Georgie Ann Geyer seemingly attempts to blame blogs for people having limited knowledge of the world because it causes people to pick and choose their news and it’s leading to the decline in that knowledge.
Think for a moment of what might have happened had we had better (really, any) coverage of Afghanistan during the 1990s, when the Taliban and Osama bin Laden were cooking up a second attack after the 1993 attack on the World Trade Center. Could we then have been so amazed by 9/11? Wasn’t it criminally irresponsible to be so amazed?
Think a little further. If more Americans had had a comprehensive view of the world — the kind that is irrevocably blurred by the 80,000 new blogging sites launched every week — it would have been barely possible for the 30 people who in essence started the Iraq war to have acted without the accord of the American people.

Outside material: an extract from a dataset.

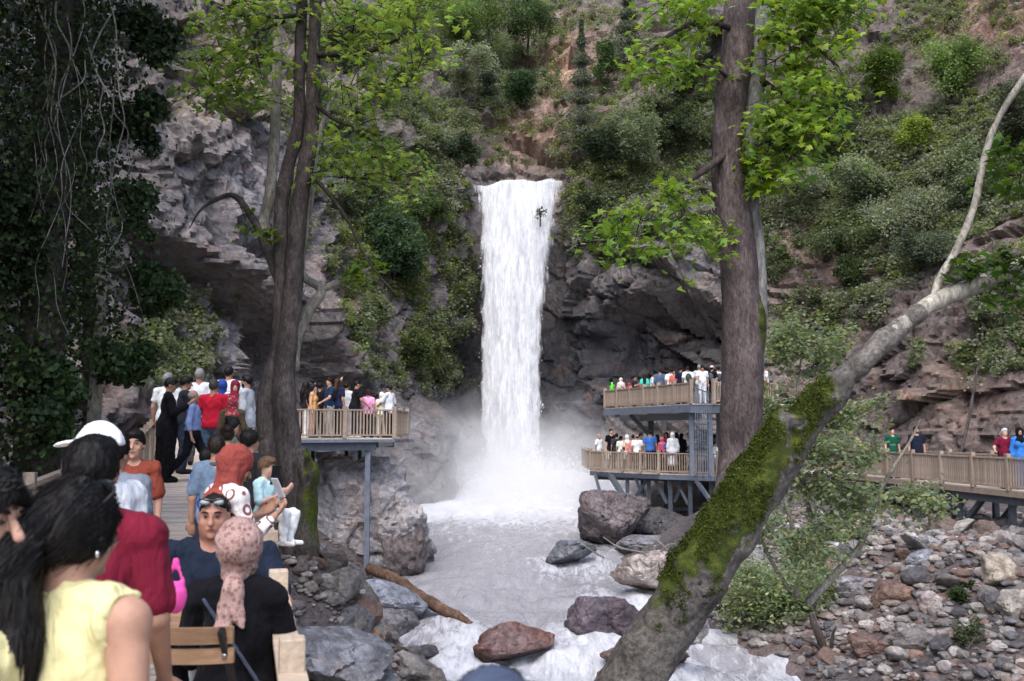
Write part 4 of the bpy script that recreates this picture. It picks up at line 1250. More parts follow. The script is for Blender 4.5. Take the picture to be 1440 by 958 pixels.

Empirically, there is a big problem with this argument–largely people have always had little knowledge about the world and they even have less ability to fit that knowledge into a systemized understanding of the world. The data over time are consistent that the norm is a low level of knowledge about world affairs. This hasn’t changed since the beginnings of the research on public opinion in the 1950s–supposedly the hey day of great newspapers.
The dumbest thing to do is to blame blogs and blog reader who, by the very fact they read some news, are well ahead of the average person on the street.
Let me offer a different argument–news organizations drawing upon the tools of blogging are making themselves more accessible and improving access to news–Eric Zorn not only writes his column, but points people to stories around the web in other news sources. Lynn Sweet adds full text of briefings and interviews instead of synopses in columns. They do need to figure out a business model that works on the web, but that’s not the fault of bloggers.
Technology allows me to read far more papers every day than I could when I couldn’t access them online. I may not read every story, but I didn’t when I only had a dead tree version either. The larger problem is that people are happy and so many don’t read news because they have other options for their time.
Reading newspapers didn’t exactly help people to be better informed when the newspapers were parroting the Bush administration’s claims about Iraq’s WMDs, did it?